With the incumbent on the Republican side, most of the attention in the N.H. Primary was directed toward the Democratic candidates. But even in the absence of a serious contest, local Republicans still took to the polls Tuesday and expressed support for President Donald Trump as they waited for the results to unfold.

“It’s basically Donald J. Trump, and 16 other people that nobody quite knows who they are,” John Therriault of Keene, treasurer of the Cheshire County Republican Committee, said of the GOP field.

The county committee hosted a “primary eve” potluck dinner in Keene Monday night for attendees to phone voters ahead of Tuesday’s primary and watch Trump’s rally in Manchester that night.

By the start of the president’s speech, six people had gathered at the Odd Fellows Hall on Marlboro Street. The committee’s chairwoman, Marilyn Huston, 76, of Keene, said the majority of the group’s members were in Manchester to see the president in person.

“I just want to see people vote,” said Huston, “even if their decision is to vote for someone on the other side of the aisle.”

Based on local turnout figures provided by area town clerks, Huston got her wish.

Westmoreland and Gilsum were among communities whose turnouts Tuesday exceeded 50 percent — at 56 and 52, respectively — whereas Harrisville posted a voter turnout of 62 percent. In Keene, 41 percent of voters turned out across the city’s five wards.

As with the state as a whole, Trump carried every community in Cheshire County, over a challenge by former Massachusetts Gov. Bill Weld.

As he headed toward his car at the Charlestown Senior Center polling station late Tuesday afternoon, Bill McKane said he’d just backed Trump for the second time.

“I voted for Trump because everything that he claimed he was going to do, he’s been trying, and the Democrats have done nothing since he’s been in office but to take that man down,” McKane, 60, said. “... The health care in this country is terrible. Our roads are terrible.”

Samantha Donais, 35, of Winchester, said she has been pleased with the president’s accomplishments, including on the economy, trade with China and the southern border wall.

“I think he’s amazing, and he’s doing wonderful things for the country,” she said. “And it’s nice to finally have someone who’s representing the American citizens.”

Everyone at Monday’s potluck in Keene expressed their intent to vote for Trump, as did a couple other local Republicans contacted Tuesday.

Chester Lapointe, 40, of Winchester, a member of the State Republican Committee, has been following local and national politics his whole life. “It’s like the Super Bowl,” he said at the potluck of New Hampshire’s first-in-the-nation status.

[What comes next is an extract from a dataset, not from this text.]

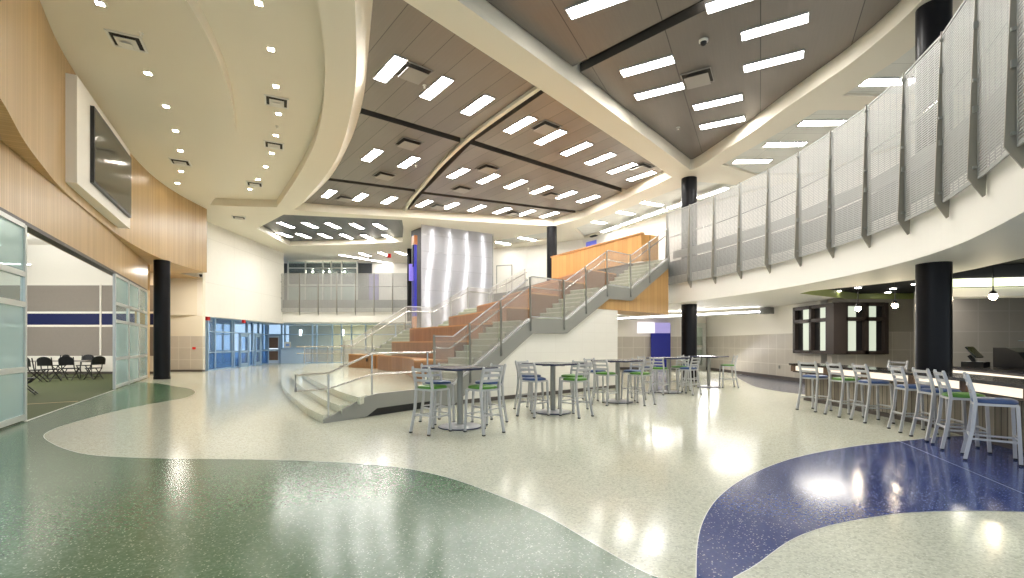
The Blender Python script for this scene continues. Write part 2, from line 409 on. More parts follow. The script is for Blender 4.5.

Leroy Watson, 61, chairman of Walpole’s Republican committee, said he wanted to see some clarity on the Democratic side. “So many candidates have messages that aren’t so far apart,” he said. “We saw this in 2016 with the Republicans.”

He noted that the requirements to get on the ballot in New Hampshire aren’t particularly difficult to meet. All a candidate needs is $1,000 or 10 signatures from each of the 10 counties in the state.

“It would be cool to get on the ballot,” said Watson, “sort of as a bucket-list type of deal.”

Watson said Hawaii Congresswoman Tulsi Gabbard had the best performance during Friday’s Democratic debate at Saint Anselm College in Manchester. She wasn’t on stage that night, but had ads playing during each commercial break.

“She wasn’t there attacking other candidates, nor did she get attacked, but her message was still there,” Watson said.

Therriault said having an incumbent candidate means a lot less work for state Republicans. “I’m enjoying eating popcorn and watching the food fight within the Democratic Party,” he said.

This article has been updated with a revised turnout number for Keene, which the city released after this article first went to press.